Word for word, print each line of the listing below; pictures stay out.
<<<<
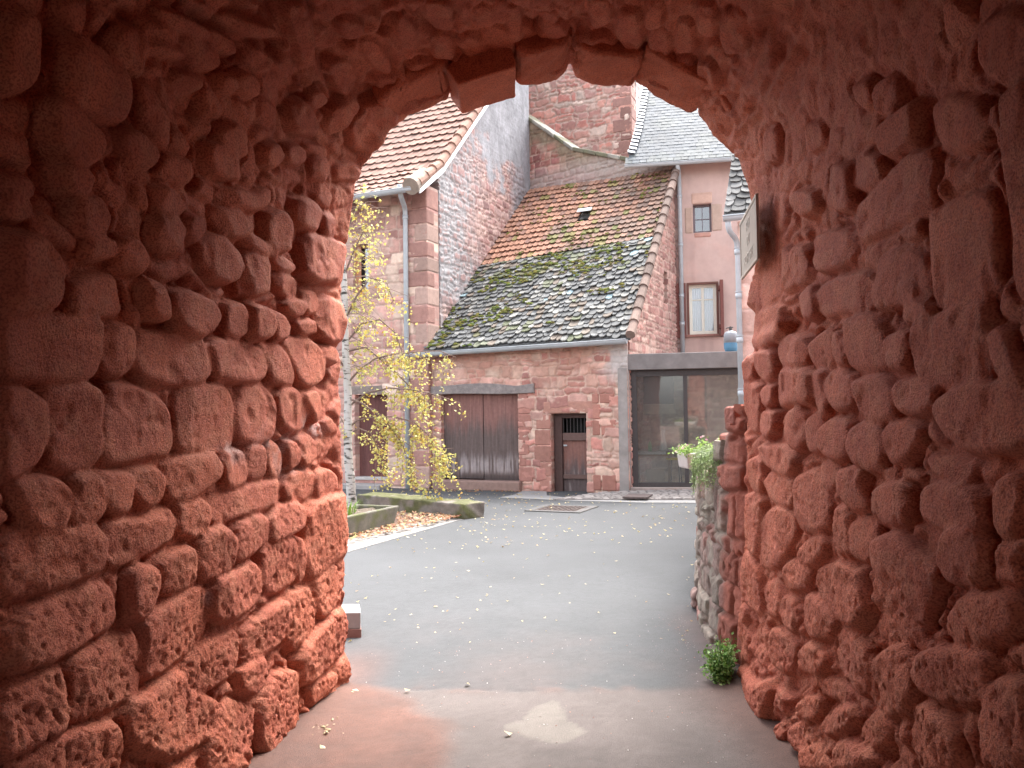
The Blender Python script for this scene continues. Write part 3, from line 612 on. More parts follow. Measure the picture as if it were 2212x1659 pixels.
    for nm, a, b in (('side_wall', 0, n0), ('vault', n0, n1_), ('side_wall', n1_, nv - 1)):
        sl = (slice(None), slice(a, b + 1)); kp = full[:, a:b]
        # grid runs (y, v): flip so that faces look inwards
        relief(nm, P[sl][:, ::-1], N[sl][:, ::-1], H[sl][:, ::-1], kp, 0.3, c[sl][:, ::-1], m, root, sides=False)
    # ---- outer shell: mouth faces and an added light-blocking box round the passage
    front = P[-1] + N[-1] * H[-1][:, None]; back = P[0] + N[0] * H[0][:, None]
    for nm, ring, y in (('mouth_wall', front, YE), ('rear_wall', back, YN)):
        V = []; Fc = []
        for p in ring[::6]:
            V.append(tuple(p))
        k0 = len(V)
        for p in ring[::6]:
            a = math.atan2(p[2] - 1.2, p[0] - 0.2); r = 1.0
            dx, dz = p[0] - 0.2, p[2] - 1.2; ex = 3.4; s = min(ex / abs(dx) if abs(dx) > 1e-6 else 99, (3.2 / dz if dz > 0 else 99))
            q = (0.2 + dx * s, y, max(-0.05, 1.2 + dz * s)); V.append(q)
        for i in range(k0 - 1): Fc.append((i, i + 1, k0 + i + 1, k0 + i))
        me = bpy.data.meshes.new(nm); me.from_pydata([tuple(map(float, v)) for v in V], [], Fc); me.update(); setcol(me, np.tile([[0.33, 0.15, 0.12]], (len(V), 1)))
        link(nm, me, MATS['facade_stone'], root)
    b = MB()
    for u0, u1, z0, z1 in ((-3.3, -3.15, -0.05, 4.3), (3.55, 3.7, -0.05, 4.3)): b.box(u0, u1, YN, YE - 0.01, z0, z1, (0.33, 0.15, 0.12))
    b.box(-3.3, 3.7, YN, YE - 0.01, 4.3, 4.42, (0.3, 0.2, 0.17))
    b.build('light_blocker', MATS['facade_stone'], root)  # unseen box added against light leaks, kept low to shade the yard less

def rock_prism(name, ring, depth, m, parent, bevel=0.03, noise=0.015, col=(0.52, 0.145, 0.072), seed=0):
    import bmesh
    bm = bmesh.new(); a = [bm.verts.new(Vector([float(c) for c in p])) for p in ring]; d = Vector([float(c) for c in depth])
    b = [bm.verts.new(v.co + d) for v in a]; n = len(a)
    bm.faces.new(a); bm.faces.new(b[::-1])
    for i in range(n): bm.faces.new((a[i], b[i], b[(i + 1) % n], a[(i + 1) % n]))
    bmesh.ops.recalc_face_normals(bm, faces=bm.faces)
    bmesh.ops.bevel(bm, geom=list(bm.edges), offset=bevel, segments=3, profile=0.6, affect='EDGES')
    bmesh.ops.triangulate(bm, faces=bm.faces)
    for _ in range(4):
        es = [e for e in bm.edges if e.calc_length() > 0.022]
        if not es: break
        bmesh.ops.subdivide_edges(bm, edges=es, cuts=1); bmesh.ops.triangulate(bm, faces=[f for f in bm.faces if len(f.verts) > 3])
    bm.normal_update()
    co = np.array([v.co[:] for v in bm.verts]); no = np.array([v.normal[:] for v in bm.verts])
    s = co[:, 0] + 0.7 * co[:, 1]; t = co[:, 2] + 0.4 * co[:, 1]
    h = noise * 2 * (fbm(s * 9 + seed, t * 9, 3, seed) - 0.5) + noise * 0.5 * (vnoise(s * 60, t * 60, seed + 2) - 0.5)
    co = co + no * h[:, None]
    for v, p in zip(bm.verts, co): v.co = p
    me = bpy.data.meshes.new(name); bm.to_mesh(me); bm.free(); cc = np.array(col)[None] * (0.8 + 0.4 * fbm(s * 5, t * 5, 3, seed + 7))[:, None]
    setcol(me, cc)
    return link(name, me, m, parent, smoothed=True)

def build_voussoirs(root, m):
    V = [([(768, 480), (826, 557), (920, 527), (1087, 478), (1053, 338), (920, 385), (840, 400)], 0.016, 0.006),
         ([(1072, 372), (1092, 430), (1200, 427), (1292, 402), (1343, 345), (1345, 250), (1200, 270), (1090, 330)], 0.05, 0.016),
         ([(1349, 330), (1372, 388), (1450, 418), (1560, 424), (1640, 438), (1668, 402), (1690, 270), (1430, 225), (1350, 240)], 0.045, 0.016),
         ([(1655, 405), (1760, 470), (1870, 533), (1948, 566), (1978, 522), (1945, 430), (1720, 300), (1685, 310)], 0.04, 0.016),
         ([(1972, 556), (2040, 662), (2100, 722), (2150, 765), (2180, 700), (2100, 560), (1990, 450)], 0.035, 0.015),
         ([(478, 652), (530, 600), (600, 558), (700, 520), (775, 486), (740, 410), (580, 450), (430, 560)], 0.055, 0.018)]
    for i, (pl, bv, nz) in enumerate(V):
        p2 = _n(1100, 0, 1.3012, pl); d0 = 4.93 + 0.05 * (i % 3)
        ring = [at(x, y, 5.16) for x, y in p2]
        rock_prism('arch_stone', ring, (0, -0.42 - 0.05 * (i % 2), 0.02), m, root, bv, nz, seed=i * 3)
# ================================================================== the courtyard
ZV = np.array([0, 0, 1.0])
TH = rad(24)
FU = np.array([math.cos(TH), -math.sin(TH), 0]); FW = np.array([math.sin(TH), math.cos(TH), 0])
B0 = ground(1305, 1065)
FRAME = (B0, FU, FW)
def lw(P): d = np.asarray(P) - B0; return float(d @ FU), float(d @ FW), float(d[2])
def onF(px, py, w=0.0):                                   # on a plane parallel to the barn front
    p = lw(onplane(px, py, B0 + w * FW, FW)); return p[0], p[2]
def onU(px, py, u):                                       # on a plane square to the barn front
    p = lw(onplane(px, py, B0 + u * FU, FU)); return p[1], p[2]
def W3(u, w, z): return B0 + u * FU + w * FW + z * ZV
def rect(x0, y0, x1, y1, w=0.0):
    a = onF((x0 + x1) / 2, y0, w)[1]; b = onF((x0 + x1) / 2, y1, w)[1]; ym = (y0 + y1) / 2
    return onF(x0, ym, w)[0], onF(x1, ym, w)[0], b, a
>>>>
:: Finished answer ::
The Blender Python script for this scene continues. Write part 3, from line 612 on. More parts follow. Measure the picture as if it were 2212x1659 pixels.
    for nm, a, b in (('side_wall', 0, n0), ('vault', n0, n1_), ('side_wall', n1_, nv - 1)):
        sl = (slice(None), slice(a, b + 1)); kp = full[:, a:b]
        # grid runs (y, v): flip so that faces look inwards
        relief(nm, P[sl][:, ::-1], N[sl][:, ::-1], H[sl][:, ::-1], kp, 0.3, c[sl][:, ::-1], m, root, sides=False)
    # ---- outer shell: mouth faces and an added light-blocking box round the passage
    front = P[-1] + N[-1] * H[-1][:, None]; back = P[0] + N[0] * H[0][:, None]
    for nm, ring, y in (('mouth_wall', front, YE), ('rear_wall', back, YN)):
        V = []; Fc = []
        for p in ring[::6]:
            V.append(tuple(p))
        k0 = len(V)
        for p in ring[::6]:
            a = math.atan2(p[2] - 1.2, p[0] - 0.2); r = 1.0
            dx, dz = p[0] - 0.2, p[2] - 1.2; ex = 3.4; s = min(ex / abs(dx) if abs(dx) > 1e-6 else 99, (3.2 / dz if dz > 0 else 99))
            q = (0.2 + dx * s, y, max(-0.05, 1.2 + dz * s)); V.append(q)
        for i in range(k0 - 1): Fc.append((i, i + 1, k0 + i + 1, k0 + i))
        me = bpy.data.meshes.new(nm); me.from_pydata([tuple(map(float, v)) for v in V], [], Fc); me.update(); setcol(me, np.tile([[0.33, 0.15, 0.12]], (len(V), 1)))
        link(nm, me, MATS['facade_stone'], root)
    b = MB()
    for u0, u1, z0, z1 in ((-3.3, -3.15, -0.05, 4.3), (3.55, 3.7, -0.05, 4.3)): b.box(u0, u1, YN, YE - 0.01, z0, z1, (0.33, 0.15, 0.12))
    b.box(-3.3, 3.7, YN, YE - 0.01, 4.3, 4.42, (0.3, 0.2, 0.17))
    b.build('light_blocker', MATS['facade_stone'], root)  # unseen box added against light leaks, kept low to shade the yard less

def rock_prism(name, ring, depth, m, parent, bevel=0.03, noise=0.015, col=(0.52, 0.145, 0.072), seed=0):
    import bmesh
    bm = bmesh.new(); a = [bm.verts.new(Vector([float(c) for c in p])) for p in ring]; d = Vector([float(c) for c in depth])
    b = [bm.verts.new(v.co + d) for v in a]; n = len(a)
    bm.faces.new(a); bm.faces.new(b[::-1])
    for i in range(n): bm.faces.new((a[i], b[i], b[(i + 1) % n], a[(i + 1) % n]))
    bmesh.ops.recalc_face_normals(bm, faces=bm.faces)
    bmesh.ops.bevel(bm, geom=list(bm.edges), offset=bevel, segments=3, profile=0.6, affect='EDGES')
    bmesh.ops.triangulate(bm, faces=bm.faces)
    for _ in range(4):
        es = [e for e in bm.edges if e.calc_length() > 0.022]
        if not es: break
        bmesh.ops.subdivide_edges(bm, edges=es, cuts=1); bmesh.ops.triangulate(bm, faces=[f for f in bm.faces if len(f.verts) > 3])
    bm.normal_update()
    co = np.array([v.co[:] for v in bm.verts]); no = np.array([v.normal[:] for v in bm.verts])
    s = co[:, 0] + 0.7 * co[:, 1]; t = co[:, 2] + 0.4 * co[:, 1]
    h = noise * 2 * (fbm(s * 9 + seed, t * 9, 3, seed) - 0.5) + noise * 0.5 * (vnoise(s * 60, t * 60, seed + 2) - 0.5)
    co = co + no * h[:, None]
    for v, p in zip(bm.verts, co): v.co = p
    me = bpy.data.meshes.new(name); bm.to_mesh(me); bm.free(); cc = np.array(col)[None] * (0.8 + 0.4 * fbm(s * 5, t * 5, 3, seed + 7))[:, None]
    setcol(me, cc)
    return link(name, me, m, parent, smoothed=True)

def build_voussoirs(root, m):
    V = [([(768, 480), (826, 557), (920, 527), (1087, 478), (1053, 338), (920, 385), (840, 400)], 0.016, 0.006),
         ([(1072, 372), (1092, 430), (1200, 427), (1292, 402), (1343, 345), (1345, 250), (1200, 270), (1090, 330)], 0.05, 0.016),
         ([(1349, 330), (1372, 388), (1450, 418), (1560, 424), (1640, 438), (1668, 402), (1690, 270), (1430, 225), (1350, 240)], 0.045, 0.016),
         ([(1655, 405), (1760, 470), (1870, 533), (1948, 566), (1978, 522), (1945, 430), (1720, 300), (1685, 310)], 0.04, 0.016),
         ([(1972, 556), (2040, 662), (2100, 722), (2150, 765), (2180, 700), (2100, 560), (1990, 450)], 0.035, 0.015),
         ([(478, 652), (530, 600), (600, 558), (700, 520), (775, 486), (740, 410), (580, 450), (430, 560)], 0.055, 0.018)]
    for i, (pl, bv, nz) in enumerate(V):
        p2 = _n(1100, 0, 1.3012, pl); d0 = 4.93 + 0.05 * (i % 3)
        ring = [at(x, y, 5.16) for x, y in p2]
        rock_prism('arch_stone', ring, (0, -0.42 - 0.05 * (i % 2), 0.02), m, root, bv, nz, seed=i * 3)
# ================================================================== the courtyard
ZV = np.array([0, 0, 1.0])
TH = rad(24)
FU = np.array([math.cos(TH), -math.sin(TH), 0]); FW = np.array([math.sin(TH), math.cos(TH), 0])
B0 = ground(1305, 1065)
FRAME = (B0, FU, FW)
def lw(P): d = np.asarray(P) - B0; return float(d @ FU), float(d @ FW), float(d[2])
def onF(px, py, w=0.0):                                   # on a plane parallel to the barn front
    p = lw(onplane(px, py, B0 + w * FW, FW)); return p[0], p[2]
def onU(px, py, u):                                       # on a plane square to the barn front
    p = lw(onplane(px, py, B0 + u * FU, FU)); return p[1], p[2]
def W3(u, w, z): return B0 + u * FU + w * FW + z * ZV
def rect(x0, y0, x1, y1, w=0.0):
    a = onF((x0 + x1) / 2, y0, w)[1]; b = onF((x0 + x1) / 2, y1, w)[1]; ym = (y0 + y1) / 2
    return onF(x0, ym, w)[0], onF(x1, ym, w)[0], b, a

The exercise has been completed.